#### INSTRUCTION
Select, from the material below, each line with "picture" in it.

#### AVAILABLE DATA
::::

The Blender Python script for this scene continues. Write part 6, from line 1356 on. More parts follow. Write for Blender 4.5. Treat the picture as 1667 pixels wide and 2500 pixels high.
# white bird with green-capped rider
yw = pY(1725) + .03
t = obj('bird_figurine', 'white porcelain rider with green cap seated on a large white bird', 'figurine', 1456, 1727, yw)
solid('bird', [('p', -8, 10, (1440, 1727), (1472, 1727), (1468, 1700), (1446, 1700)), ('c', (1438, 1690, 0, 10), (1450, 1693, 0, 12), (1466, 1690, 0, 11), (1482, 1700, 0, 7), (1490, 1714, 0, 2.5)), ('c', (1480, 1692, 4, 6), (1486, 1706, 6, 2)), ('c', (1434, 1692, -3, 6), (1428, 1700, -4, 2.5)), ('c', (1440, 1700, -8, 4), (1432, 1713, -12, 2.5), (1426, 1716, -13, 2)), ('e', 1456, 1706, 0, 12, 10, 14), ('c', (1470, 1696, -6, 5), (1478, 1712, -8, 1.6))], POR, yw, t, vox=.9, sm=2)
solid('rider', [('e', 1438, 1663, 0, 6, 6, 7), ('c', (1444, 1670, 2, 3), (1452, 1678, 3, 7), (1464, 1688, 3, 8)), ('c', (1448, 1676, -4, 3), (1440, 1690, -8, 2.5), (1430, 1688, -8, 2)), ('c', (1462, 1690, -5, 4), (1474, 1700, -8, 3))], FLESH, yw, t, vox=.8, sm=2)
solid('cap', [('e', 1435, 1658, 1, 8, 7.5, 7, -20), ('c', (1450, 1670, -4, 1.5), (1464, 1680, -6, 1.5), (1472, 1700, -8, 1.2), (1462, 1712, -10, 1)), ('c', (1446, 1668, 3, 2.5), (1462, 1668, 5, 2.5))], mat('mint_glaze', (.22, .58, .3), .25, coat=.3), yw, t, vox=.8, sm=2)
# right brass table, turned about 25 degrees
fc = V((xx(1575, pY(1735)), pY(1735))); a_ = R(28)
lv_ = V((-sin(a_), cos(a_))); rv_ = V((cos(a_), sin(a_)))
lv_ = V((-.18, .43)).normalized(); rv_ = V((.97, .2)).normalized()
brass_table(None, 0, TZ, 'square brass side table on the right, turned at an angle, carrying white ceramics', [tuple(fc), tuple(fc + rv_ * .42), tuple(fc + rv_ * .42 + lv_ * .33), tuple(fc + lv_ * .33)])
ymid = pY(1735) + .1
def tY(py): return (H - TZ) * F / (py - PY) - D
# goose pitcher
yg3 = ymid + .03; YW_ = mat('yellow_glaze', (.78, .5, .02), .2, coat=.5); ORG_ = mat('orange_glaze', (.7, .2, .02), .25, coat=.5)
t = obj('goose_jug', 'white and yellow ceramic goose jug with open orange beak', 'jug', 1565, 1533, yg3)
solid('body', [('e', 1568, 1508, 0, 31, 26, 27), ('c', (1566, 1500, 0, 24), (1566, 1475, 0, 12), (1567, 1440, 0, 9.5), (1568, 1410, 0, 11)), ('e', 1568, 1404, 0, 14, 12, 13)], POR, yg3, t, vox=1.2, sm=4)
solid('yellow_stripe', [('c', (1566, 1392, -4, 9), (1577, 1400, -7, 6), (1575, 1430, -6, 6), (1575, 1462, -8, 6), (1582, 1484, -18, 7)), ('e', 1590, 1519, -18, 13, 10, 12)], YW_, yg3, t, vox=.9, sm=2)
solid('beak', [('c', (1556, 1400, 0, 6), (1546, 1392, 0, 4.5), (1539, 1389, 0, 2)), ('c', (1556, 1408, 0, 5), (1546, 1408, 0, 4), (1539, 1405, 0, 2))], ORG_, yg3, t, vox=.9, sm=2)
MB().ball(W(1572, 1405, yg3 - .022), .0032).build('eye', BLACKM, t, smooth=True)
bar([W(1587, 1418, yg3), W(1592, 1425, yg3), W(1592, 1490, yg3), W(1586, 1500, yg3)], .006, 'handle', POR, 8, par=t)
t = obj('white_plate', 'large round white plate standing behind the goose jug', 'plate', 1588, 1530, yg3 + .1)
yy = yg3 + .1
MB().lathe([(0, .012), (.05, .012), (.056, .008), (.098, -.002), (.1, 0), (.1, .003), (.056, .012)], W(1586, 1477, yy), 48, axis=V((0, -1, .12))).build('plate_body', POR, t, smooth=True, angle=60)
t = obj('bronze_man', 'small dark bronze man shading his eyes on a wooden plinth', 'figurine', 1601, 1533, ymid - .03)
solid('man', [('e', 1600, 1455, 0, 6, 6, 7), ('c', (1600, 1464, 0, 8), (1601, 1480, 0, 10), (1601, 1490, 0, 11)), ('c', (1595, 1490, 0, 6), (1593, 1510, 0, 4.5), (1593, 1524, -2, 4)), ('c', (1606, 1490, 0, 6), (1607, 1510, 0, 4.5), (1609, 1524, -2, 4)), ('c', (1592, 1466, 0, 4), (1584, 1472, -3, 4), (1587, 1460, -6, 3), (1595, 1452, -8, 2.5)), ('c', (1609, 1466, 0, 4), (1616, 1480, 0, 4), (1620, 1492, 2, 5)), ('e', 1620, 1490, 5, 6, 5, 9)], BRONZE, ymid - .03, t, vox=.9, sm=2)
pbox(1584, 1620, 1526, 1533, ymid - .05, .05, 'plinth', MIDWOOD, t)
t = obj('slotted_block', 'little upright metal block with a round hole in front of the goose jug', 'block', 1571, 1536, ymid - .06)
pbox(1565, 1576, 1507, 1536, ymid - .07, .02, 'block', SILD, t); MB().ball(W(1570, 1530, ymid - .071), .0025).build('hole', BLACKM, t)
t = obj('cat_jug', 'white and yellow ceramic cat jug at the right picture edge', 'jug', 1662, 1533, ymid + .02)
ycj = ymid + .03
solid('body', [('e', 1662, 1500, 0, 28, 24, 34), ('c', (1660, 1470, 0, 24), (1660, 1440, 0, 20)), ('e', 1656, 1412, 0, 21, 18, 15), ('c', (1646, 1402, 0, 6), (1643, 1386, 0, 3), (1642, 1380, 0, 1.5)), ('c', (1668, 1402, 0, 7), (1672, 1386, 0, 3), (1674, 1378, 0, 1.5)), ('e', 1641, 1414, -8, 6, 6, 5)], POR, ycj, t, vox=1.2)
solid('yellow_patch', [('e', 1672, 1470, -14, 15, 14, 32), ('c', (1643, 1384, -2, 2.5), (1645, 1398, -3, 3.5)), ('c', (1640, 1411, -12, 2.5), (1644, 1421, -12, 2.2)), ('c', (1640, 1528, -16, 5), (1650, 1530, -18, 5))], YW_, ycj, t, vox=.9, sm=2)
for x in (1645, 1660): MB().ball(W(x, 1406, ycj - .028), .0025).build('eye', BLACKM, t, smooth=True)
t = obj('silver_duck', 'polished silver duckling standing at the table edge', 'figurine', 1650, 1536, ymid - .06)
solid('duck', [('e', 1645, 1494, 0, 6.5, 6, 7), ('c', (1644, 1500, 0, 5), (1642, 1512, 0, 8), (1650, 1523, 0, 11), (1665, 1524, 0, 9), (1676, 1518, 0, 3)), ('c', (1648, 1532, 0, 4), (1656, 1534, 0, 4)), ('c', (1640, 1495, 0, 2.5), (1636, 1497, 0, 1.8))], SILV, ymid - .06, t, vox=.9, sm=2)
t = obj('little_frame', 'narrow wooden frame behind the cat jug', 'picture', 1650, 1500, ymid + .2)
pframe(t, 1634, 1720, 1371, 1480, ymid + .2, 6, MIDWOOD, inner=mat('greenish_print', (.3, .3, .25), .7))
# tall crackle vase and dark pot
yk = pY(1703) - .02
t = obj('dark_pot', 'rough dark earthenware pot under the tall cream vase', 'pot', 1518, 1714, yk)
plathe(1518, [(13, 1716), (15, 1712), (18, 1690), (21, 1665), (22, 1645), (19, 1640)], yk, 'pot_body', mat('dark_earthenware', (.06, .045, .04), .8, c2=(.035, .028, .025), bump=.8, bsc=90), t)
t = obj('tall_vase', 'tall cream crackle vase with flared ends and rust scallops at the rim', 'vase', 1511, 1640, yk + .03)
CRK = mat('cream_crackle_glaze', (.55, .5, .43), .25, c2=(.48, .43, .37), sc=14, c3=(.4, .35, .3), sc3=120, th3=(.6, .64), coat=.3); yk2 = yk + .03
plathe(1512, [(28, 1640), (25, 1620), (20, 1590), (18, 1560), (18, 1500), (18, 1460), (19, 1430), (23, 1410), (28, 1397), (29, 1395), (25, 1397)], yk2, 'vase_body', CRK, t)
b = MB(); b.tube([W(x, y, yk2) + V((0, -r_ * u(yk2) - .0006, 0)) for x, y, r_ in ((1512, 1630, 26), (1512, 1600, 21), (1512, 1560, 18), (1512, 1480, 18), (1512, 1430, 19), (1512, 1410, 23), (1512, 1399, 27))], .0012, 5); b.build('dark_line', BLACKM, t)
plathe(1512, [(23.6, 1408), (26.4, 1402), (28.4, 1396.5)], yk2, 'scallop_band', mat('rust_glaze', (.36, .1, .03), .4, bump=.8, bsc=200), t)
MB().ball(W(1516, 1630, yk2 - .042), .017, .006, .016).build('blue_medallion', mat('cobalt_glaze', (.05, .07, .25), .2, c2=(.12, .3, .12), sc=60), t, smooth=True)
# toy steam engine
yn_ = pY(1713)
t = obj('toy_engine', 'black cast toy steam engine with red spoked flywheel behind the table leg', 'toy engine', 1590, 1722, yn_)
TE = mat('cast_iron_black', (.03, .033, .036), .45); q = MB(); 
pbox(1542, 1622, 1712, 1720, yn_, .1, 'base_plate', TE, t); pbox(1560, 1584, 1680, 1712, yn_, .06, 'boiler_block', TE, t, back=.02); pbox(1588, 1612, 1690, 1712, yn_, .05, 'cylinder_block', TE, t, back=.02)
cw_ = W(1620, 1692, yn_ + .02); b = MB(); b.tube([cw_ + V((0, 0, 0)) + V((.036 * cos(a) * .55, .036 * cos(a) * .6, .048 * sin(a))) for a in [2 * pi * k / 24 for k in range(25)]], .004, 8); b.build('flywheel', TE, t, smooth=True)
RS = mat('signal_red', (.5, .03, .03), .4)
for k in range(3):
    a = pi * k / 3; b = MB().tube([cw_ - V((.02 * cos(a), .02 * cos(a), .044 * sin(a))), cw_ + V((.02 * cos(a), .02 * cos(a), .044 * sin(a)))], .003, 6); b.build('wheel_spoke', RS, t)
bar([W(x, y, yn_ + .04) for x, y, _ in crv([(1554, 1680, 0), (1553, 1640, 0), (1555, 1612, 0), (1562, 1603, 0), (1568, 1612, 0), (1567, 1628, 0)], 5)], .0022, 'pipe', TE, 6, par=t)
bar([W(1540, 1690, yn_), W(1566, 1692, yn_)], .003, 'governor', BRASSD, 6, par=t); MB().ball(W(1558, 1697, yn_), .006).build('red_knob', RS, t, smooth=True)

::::

#### SOLUTION FOR THIS PROBLEM
The Blender Python script for this scene continues. Write part 6, from line 1356 on. More parts follow. Write for Blender 4.5. Treat the picture as 1667 pixels wide and 2500 pixels high.
t = obj('cat_jug', 'white and yellow ceramic cat jug at the right picture edge', 'jug', 1662, 1533, ymid + .02)
t = obj('little_frame', 'narrow wooden frame behind the cat jug', 'picture', 1650, 1500, ymid + .2)